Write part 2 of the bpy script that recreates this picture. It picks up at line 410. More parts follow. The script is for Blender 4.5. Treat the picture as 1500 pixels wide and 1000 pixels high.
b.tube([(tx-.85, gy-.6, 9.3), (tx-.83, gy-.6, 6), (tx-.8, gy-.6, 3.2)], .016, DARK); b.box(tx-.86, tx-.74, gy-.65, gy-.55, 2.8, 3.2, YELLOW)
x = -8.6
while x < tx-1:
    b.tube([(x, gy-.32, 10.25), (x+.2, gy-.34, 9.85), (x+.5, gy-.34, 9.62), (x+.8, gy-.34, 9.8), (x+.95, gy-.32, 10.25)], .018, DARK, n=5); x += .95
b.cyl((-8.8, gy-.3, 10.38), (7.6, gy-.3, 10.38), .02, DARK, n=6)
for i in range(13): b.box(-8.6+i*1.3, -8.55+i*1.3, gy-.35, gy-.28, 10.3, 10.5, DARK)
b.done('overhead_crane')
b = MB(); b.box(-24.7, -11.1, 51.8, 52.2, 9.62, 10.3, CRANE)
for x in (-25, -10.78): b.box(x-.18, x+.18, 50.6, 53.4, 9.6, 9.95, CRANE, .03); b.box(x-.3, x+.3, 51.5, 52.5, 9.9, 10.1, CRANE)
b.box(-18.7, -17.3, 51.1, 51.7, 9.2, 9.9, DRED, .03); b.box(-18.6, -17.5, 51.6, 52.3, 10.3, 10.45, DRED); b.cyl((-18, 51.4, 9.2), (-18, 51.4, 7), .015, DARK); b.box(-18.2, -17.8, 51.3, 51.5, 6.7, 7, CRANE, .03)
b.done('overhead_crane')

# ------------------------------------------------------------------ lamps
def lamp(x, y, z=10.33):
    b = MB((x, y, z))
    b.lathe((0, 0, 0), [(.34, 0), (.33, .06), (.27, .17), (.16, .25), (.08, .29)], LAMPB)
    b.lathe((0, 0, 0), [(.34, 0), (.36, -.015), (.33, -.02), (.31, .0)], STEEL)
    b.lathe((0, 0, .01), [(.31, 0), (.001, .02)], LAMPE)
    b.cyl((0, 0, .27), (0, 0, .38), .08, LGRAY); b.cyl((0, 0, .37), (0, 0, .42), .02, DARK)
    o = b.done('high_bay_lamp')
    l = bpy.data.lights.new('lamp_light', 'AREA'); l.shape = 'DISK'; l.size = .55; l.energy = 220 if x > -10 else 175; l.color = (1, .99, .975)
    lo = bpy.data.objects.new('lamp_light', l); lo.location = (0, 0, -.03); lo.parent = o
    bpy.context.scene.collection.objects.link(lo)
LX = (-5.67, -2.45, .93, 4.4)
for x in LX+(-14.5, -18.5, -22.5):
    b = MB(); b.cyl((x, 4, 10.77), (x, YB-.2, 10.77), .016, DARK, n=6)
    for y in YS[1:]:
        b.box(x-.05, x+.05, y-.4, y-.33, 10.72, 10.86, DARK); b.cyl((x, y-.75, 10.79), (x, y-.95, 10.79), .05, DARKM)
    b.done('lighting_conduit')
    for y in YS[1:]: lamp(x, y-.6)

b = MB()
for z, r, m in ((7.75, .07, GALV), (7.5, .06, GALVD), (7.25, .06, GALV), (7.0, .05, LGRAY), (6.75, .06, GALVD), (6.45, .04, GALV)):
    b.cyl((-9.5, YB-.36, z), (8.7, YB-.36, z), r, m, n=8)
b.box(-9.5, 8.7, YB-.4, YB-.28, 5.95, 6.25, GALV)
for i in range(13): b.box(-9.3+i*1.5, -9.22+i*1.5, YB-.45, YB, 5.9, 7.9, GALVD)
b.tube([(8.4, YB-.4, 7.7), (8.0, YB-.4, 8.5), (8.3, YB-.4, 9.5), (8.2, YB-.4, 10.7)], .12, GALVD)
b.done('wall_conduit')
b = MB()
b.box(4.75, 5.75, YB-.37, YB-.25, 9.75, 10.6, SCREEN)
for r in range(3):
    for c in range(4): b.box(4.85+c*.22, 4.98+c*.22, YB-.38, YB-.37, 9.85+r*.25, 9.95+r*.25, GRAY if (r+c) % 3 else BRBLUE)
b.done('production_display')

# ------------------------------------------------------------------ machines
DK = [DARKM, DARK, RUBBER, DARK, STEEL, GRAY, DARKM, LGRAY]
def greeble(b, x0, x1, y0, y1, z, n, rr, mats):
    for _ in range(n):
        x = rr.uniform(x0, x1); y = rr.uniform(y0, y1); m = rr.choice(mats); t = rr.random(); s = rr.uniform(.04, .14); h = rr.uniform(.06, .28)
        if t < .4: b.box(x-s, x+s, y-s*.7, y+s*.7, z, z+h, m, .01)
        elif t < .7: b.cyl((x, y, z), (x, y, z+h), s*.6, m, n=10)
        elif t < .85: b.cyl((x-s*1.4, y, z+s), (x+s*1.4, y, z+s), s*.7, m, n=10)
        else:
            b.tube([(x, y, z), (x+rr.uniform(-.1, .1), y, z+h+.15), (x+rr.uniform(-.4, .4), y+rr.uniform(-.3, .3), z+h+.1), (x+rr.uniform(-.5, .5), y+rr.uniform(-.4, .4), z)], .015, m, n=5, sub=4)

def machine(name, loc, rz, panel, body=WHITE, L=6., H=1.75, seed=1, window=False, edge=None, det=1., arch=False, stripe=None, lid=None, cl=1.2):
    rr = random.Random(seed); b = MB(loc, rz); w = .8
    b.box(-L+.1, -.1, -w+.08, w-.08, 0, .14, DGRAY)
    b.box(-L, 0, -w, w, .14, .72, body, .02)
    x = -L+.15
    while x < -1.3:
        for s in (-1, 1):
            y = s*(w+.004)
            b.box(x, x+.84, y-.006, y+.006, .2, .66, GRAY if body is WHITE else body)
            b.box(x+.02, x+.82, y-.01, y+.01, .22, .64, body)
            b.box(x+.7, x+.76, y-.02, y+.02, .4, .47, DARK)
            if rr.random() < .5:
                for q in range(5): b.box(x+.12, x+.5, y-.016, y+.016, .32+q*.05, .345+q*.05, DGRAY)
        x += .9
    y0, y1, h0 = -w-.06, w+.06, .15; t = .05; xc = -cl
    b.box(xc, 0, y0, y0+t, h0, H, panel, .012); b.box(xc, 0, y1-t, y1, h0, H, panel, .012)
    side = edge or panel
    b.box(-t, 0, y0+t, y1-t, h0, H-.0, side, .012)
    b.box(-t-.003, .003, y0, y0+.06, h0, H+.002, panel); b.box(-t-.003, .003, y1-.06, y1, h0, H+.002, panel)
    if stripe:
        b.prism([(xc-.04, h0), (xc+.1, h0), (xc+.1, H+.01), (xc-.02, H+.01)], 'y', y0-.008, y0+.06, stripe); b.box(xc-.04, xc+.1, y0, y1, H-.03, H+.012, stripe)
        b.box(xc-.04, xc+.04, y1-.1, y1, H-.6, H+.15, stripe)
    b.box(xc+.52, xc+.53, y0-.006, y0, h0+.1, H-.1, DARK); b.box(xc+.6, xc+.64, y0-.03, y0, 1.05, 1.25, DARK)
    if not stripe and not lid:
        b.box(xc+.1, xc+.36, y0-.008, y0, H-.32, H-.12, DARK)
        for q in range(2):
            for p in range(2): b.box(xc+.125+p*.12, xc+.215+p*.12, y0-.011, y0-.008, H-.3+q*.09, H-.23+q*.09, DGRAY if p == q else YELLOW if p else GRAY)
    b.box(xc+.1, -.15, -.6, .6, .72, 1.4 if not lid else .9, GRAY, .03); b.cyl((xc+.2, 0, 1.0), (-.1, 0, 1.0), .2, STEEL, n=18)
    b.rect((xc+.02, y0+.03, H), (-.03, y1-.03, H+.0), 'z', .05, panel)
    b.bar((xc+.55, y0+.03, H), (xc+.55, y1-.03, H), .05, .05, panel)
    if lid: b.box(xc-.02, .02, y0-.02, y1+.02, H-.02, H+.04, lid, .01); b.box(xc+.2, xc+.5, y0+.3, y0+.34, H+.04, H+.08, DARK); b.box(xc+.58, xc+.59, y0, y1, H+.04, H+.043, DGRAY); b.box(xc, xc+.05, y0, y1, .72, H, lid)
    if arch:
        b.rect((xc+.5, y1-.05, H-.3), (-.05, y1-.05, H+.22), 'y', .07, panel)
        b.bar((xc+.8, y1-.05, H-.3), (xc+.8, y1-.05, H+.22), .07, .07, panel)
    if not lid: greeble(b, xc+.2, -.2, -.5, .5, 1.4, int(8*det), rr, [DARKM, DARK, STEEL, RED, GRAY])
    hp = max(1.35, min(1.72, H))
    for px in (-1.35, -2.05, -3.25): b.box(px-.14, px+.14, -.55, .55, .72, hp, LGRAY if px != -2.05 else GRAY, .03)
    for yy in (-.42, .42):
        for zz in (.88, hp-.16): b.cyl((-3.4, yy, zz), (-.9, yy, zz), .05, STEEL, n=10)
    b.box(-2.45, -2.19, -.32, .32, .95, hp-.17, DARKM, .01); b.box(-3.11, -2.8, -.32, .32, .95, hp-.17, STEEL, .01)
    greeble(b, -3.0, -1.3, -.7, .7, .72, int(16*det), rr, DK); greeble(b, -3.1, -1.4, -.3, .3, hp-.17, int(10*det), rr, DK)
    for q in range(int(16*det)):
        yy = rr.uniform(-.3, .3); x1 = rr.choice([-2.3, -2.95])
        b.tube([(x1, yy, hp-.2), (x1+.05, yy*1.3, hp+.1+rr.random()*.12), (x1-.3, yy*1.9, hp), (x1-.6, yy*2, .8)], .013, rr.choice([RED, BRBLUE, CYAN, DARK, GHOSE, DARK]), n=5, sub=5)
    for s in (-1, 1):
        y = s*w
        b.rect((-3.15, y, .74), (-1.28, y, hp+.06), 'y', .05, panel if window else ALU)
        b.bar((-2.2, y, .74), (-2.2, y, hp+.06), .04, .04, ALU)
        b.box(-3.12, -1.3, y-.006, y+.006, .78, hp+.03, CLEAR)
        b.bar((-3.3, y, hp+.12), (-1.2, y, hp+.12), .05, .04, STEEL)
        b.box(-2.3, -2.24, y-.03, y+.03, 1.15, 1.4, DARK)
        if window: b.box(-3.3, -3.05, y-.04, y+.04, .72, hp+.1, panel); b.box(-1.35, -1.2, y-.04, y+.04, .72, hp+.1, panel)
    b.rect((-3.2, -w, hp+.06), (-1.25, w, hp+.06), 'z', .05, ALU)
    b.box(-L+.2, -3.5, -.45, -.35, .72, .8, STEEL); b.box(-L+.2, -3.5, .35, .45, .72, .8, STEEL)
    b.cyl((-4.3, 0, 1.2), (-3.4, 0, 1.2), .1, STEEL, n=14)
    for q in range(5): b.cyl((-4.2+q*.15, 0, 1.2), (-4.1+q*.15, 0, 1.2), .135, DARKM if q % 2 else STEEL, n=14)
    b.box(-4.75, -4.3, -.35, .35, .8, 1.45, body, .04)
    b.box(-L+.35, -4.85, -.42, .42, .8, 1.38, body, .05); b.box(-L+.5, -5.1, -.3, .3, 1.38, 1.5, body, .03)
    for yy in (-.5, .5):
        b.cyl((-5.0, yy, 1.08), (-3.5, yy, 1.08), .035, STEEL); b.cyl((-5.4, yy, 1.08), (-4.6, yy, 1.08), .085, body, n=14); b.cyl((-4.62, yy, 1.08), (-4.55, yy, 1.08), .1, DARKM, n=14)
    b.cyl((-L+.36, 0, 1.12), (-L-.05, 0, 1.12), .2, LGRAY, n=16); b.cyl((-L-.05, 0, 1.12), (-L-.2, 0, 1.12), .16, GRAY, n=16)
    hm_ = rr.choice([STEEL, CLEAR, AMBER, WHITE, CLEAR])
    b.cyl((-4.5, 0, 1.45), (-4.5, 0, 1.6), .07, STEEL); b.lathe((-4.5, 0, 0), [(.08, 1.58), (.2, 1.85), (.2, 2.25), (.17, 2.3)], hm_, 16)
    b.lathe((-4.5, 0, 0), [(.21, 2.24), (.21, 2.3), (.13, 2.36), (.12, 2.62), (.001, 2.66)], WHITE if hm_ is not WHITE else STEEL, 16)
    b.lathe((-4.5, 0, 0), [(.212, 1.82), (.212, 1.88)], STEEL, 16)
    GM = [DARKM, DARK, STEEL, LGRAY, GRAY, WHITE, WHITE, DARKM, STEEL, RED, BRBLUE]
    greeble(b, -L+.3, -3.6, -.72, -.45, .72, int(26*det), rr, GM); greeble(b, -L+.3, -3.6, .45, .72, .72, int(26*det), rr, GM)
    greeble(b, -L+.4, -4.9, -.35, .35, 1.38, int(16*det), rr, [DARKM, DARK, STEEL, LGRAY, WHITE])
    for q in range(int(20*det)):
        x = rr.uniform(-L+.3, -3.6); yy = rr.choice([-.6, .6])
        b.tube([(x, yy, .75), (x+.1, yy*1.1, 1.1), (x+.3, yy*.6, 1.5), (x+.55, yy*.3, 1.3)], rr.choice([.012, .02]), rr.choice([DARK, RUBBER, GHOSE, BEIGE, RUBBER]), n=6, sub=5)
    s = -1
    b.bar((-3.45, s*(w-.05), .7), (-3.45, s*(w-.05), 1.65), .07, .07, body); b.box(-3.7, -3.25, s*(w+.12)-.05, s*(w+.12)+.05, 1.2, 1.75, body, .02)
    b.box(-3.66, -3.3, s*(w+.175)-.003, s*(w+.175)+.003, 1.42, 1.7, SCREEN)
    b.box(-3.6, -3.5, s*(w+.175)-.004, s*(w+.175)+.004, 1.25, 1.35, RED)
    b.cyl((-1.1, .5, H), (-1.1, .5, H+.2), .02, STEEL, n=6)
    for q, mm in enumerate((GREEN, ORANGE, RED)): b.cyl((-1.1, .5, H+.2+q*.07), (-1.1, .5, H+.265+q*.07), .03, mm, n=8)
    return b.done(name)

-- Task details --
Starting at the first line of the material above, reproduce each line exactly up to and including the line with "for y in YS[1:]: lamp(x, y-.6)".

-- Expected answer --
Write part 2 of the bpy script that recreates this picture. It picks up at line 410. More parts follow. The script is for Blender 4.5. Treat the picture as 1500 pixels wide and 1000 pixels high.
b.tube([(tx-.85, gy-.6, 9.3), (tx-.83, gy-.6, 6), (tx-.8, gy-.6, 3.2)], .016, DARK); b.box(tx-.86, tx-.74, gy-.65, gy-.55, 2.8, 3.2, YELLOW)
x = -8.6
while x < tx-1:
    b.tube([(x, gy-.32, 10.25), (x+.2, gy-.34, 9.85), (x+.5, gy-.34, 9.62), (x+.8, gy-.34, 9.8), (x+.95, gy-.32, 10.25)], .018, DARK, n=5); x += .95
b.cyl((-8.8, gy-.3, 10.38), (7.6, gy-.3, 10.38), .02, DARK, n=6)
for i in range(13): b.box(-8.6+i*1.3, -8.55+i*1.3, gy-.35, gy-.28, 10.3, 10.5, DARK)
b.done('overhead_crane')
b = MB(); b.box(-24.7, -11.1, 51.8, 52.2, 9.62, 10.3, CRANE)
for x in (-25, -10.78): b.box(x-.18, x+.18, 50.6, 53.4, 9.6, 9.95, CRANE, .03); b.box(x-.3, x+.3, 51.5, 52.5, 9.9, 10.1, CRANE)
b.box(-18.7, -17.3, 51.1, 51.7, 9.2, 9.9, DRED, .03); b.box(-18.6, -17.5, 51.6, 52.3, 10.3, 10.45, DRED); b.cyl((-18, 51.4, 9.2), (-18, 51.4, 7), .015, DARK); b.box(-18.2, -17.8, 51.3, 51.5, 6.7, 7, CRANE, .03)
b.done('overhead_crane')

# ------------------------------------------------------------------ lamps
def lamp(x, y, z=10.33):
    b = MB((x, y, z))
    b.lathe((0, 0, 0), [(.34, 0), (.33, .06), (.27, .17), (.16, .25), (.08, .29)], LAMPB)
    b.lathe((0, 0, 0), [(.34, 0), (.36, -.015), (.33, -.02), (.31, .0)], STEEL)
    b.lathe((0, 0, .01), [(.31, 0), (.001, .02)], LAMPE)
    b.cyl((0, 0, .27), (0, 0, .38), .08, LGRAY); b.cyl((0, 0, .37), (0, 0, .42), .02, DARK)
    o = b.done('high_bay_lamp')
    l = bpy.data.lights.new('lamp_light', 'AREA'); l.shape = 'DISK'; l.size = .55; l.energy = 220 if x > -10 else 175; l.color = (1, .99, .975)
    lo = bpy.data.objects.new('lamp_light', l); lo.location = (0, 0, -.03); lo.parent = o
    bpy.context.scene.collection.objects.link(lo)
LX = (-5.67, -2.45, .93, 4.4)
for x in LX+(-14.5, -18.5, -22.5):
    b = MB(); b.cyl((x, 4, 10.77), (x, YB-.2, 10.77), .016, DARK, n=6)
    for y in YS[1:]:
        b.box(x-.05, x+.05, y-.4, y-.33, 10.72, 10.86, DARK); b.cyl((x, y-.75, 10.79), (x, y-.95, 10.79), .05, DARKM)
    b.done('lighting_conduit')
    for y in YS[1:]: lamp(x, y-.6)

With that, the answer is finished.